Risk Analytics attempts to build upon generic risk management themes by leveraging the power of intelligent systems to deliver a data driven and informed perspective of risk. These programs — typically driven by the analysis of a large magnitude of data points — aim to go beyond a reactionary approach to risk. They try to engender a better understanding of the current state of the organization with respect to risk and attempt to predict with some amount of confidence how things will look further down the line, if the risk environment stays the same or if certain factors change.

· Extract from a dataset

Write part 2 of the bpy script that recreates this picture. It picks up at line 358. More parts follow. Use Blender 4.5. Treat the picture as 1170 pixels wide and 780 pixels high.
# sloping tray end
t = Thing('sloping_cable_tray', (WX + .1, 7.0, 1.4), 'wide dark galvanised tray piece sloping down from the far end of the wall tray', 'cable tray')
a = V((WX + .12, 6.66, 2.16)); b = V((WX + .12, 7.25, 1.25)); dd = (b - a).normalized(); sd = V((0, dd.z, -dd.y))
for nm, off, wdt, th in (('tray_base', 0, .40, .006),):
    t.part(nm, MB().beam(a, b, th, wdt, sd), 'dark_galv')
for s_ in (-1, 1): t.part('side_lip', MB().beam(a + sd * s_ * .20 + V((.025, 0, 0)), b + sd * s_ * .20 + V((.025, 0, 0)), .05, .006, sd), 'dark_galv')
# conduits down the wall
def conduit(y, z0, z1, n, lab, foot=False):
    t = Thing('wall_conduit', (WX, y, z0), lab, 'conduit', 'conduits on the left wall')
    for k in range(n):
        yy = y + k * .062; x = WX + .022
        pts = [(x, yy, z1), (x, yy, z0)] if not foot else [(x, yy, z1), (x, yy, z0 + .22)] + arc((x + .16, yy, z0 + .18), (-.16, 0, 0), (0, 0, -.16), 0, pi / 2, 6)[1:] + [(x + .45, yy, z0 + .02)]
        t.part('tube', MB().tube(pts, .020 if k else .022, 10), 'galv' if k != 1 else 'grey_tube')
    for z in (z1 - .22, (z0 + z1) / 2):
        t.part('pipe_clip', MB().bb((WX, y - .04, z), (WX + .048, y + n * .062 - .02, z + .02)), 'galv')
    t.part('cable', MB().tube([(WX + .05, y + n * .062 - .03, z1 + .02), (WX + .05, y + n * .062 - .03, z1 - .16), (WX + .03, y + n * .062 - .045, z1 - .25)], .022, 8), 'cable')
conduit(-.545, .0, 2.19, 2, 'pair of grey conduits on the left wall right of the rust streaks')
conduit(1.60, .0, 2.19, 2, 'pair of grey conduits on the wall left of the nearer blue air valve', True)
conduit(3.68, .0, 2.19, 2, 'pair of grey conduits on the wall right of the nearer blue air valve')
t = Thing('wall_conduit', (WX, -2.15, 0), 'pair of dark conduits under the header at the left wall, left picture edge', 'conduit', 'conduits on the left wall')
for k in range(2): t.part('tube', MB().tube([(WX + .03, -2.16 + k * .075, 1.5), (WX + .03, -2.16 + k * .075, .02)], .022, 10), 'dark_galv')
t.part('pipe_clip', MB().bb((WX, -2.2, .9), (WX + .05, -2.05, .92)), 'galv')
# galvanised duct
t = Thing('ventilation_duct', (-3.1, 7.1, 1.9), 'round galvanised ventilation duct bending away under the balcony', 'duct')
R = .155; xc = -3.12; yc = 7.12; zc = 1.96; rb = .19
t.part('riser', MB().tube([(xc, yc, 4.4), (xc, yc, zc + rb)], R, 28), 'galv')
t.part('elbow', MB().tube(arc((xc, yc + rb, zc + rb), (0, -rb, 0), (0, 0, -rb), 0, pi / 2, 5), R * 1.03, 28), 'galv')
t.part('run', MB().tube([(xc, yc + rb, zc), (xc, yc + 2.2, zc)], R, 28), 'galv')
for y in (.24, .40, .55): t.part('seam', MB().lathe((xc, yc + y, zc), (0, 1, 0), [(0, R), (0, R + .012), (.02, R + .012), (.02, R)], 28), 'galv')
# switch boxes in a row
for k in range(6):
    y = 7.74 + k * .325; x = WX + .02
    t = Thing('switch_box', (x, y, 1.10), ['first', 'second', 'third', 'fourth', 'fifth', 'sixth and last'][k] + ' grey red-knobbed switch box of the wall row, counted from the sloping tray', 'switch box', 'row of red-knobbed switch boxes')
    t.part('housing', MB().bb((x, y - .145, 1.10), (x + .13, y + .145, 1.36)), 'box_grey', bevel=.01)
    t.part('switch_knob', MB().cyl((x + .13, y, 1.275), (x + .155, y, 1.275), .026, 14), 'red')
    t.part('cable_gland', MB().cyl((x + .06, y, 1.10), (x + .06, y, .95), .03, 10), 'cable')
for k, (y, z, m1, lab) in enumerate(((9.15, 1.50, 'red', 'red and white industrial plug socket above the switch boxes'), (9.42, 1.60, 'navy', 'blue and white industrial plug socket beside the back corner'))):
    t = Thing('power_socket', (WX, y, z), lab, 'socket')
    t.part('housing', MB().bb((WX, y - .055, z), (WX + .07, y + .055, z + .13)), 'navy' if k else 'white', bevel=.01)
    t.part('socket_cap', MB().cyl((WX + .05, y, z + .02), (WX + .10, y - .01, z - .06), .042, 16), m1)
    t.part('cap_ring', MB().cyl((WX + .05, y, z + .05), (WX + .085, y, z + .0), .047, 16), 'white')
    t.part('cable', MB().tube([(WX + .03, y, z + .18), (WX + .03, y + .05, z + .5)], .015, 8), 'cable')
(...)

Risk analytics programs and systems typically involve (but are not limited to) the following:

  • A big data (since we’re on the topic of ambiguous terms…) backend for processing large magnitudes of data quickly and efficiently
  • Ability to correlate and analyze risk data from disparate sources
  • Factoring in business context and organizational bias or mandates to augment raw risk information
  • Identifying and representing key risk criteria
  • Metrics to define, evaluate, and monitor critical risk conditions
  • Historical representation of risk information
  • Application of mathematical and analytical libraries
  • Ability to define alerts and notifications based on current or imminent conditions
  • Manual and automated asset classification
  • Data mining capabilities for analyzing existing risk data and providing recommendations
  • Clustering capabilities to discovering hidden relationships between relevant risk assets

 

If any of the themes listed above seem familiar to you, and you are involved in initiatives within your organization targeted towards these, then (consciously or not) you are using risk models to achieve these goals. Whether your model is designed and maintained through manual processes using spreadsheets, specialized ETL, custom applications etc. or through sophisticated data modeling tools, the success or failure of your risk management or analytics program is heavily predicated on the accuracy, efficiency and performance of your model. If you are managing your program manually, without the help of a dedicated risk-modeling tool and would prefer to continue to do so, it might still be beneficial to think about the design of the program as an exercise in risk modeling.

Good risk models have certain key characteristics and functions including (but not limited to) the following:

  • Identify and accurately represent all relevant types of risk— depending on the industry you work in and nature of the risks you are interested in evaluating, it is very likely that there are products or services that monitor and report relevant data. Some examples include geopolitical ratings for foreign investment risk, credit ratings for vendor or supplier risk, software vulnerabilities for technology risk etc. Whatever the source of risk data, good risk models should represent and interpret this information accurately.
  • Identify and accurately represent all relevant risk entities — risk ecosystems are complex, fickle and infinitely diverse. It is highly unlikely that for any two distinct organizations, no matter how similar their risk management or analytics goals, the same risk model accurately captures all relevant risk criteria and mandates. By all means, see further by standing on the shoulders of giants (where they are offered), and learn from your peers, but it is imperative that you understand your organization’s risk ecosystem thoroughly and ensure that your risk model represents what is important to you as an organization. Within an organization itself, risk mandates and priorities change as you learn from your mistakes and react to the risk challenges the world poses, so it is crucial that your risk model is adaptive and capable of evolving.
  • Represent relationships and risk flows — risk originates from different sources within the organization and propagates until it impacts critical business entities and functions. Good risk models define chains of risk inheritance and flow, which can allow you to preemptively understand the effect of specific events on the risk ecosystem and their impact to business.
  • Play favorites — identify critical assets and functions so you can focus on the most critical risk information at any given time. Not all applications that support the daily operations of an organization have the same importance. Every partner and supplier serves a distinct (and rarely equally important) function.
  • Make data collection painless — the accuracy of your risk model is directly affected by the efficiency and performance of your data collection processes. Spend time, effort and money to make data collection as painless as possible. Put measures in place to monitor the health of data collection processes and to catch and highlight errors and exceptions.
  • Make provisions for manual data collection — while automated risk data collection represents the ideal situation, there will be scenarios where the required information resides with individuals and cannot be collected through automated means. Develop and implement structured processes to collect this information and complete the risk picture.

Whatever your final risk management or analytics goals, you can realize the significant benefits of a more formal and structured process while identifying and reducing inefficiencies and gaps by using an actual risk model to represent your organization’s ecosystem or by thinking about the design of your program in data modeling terms.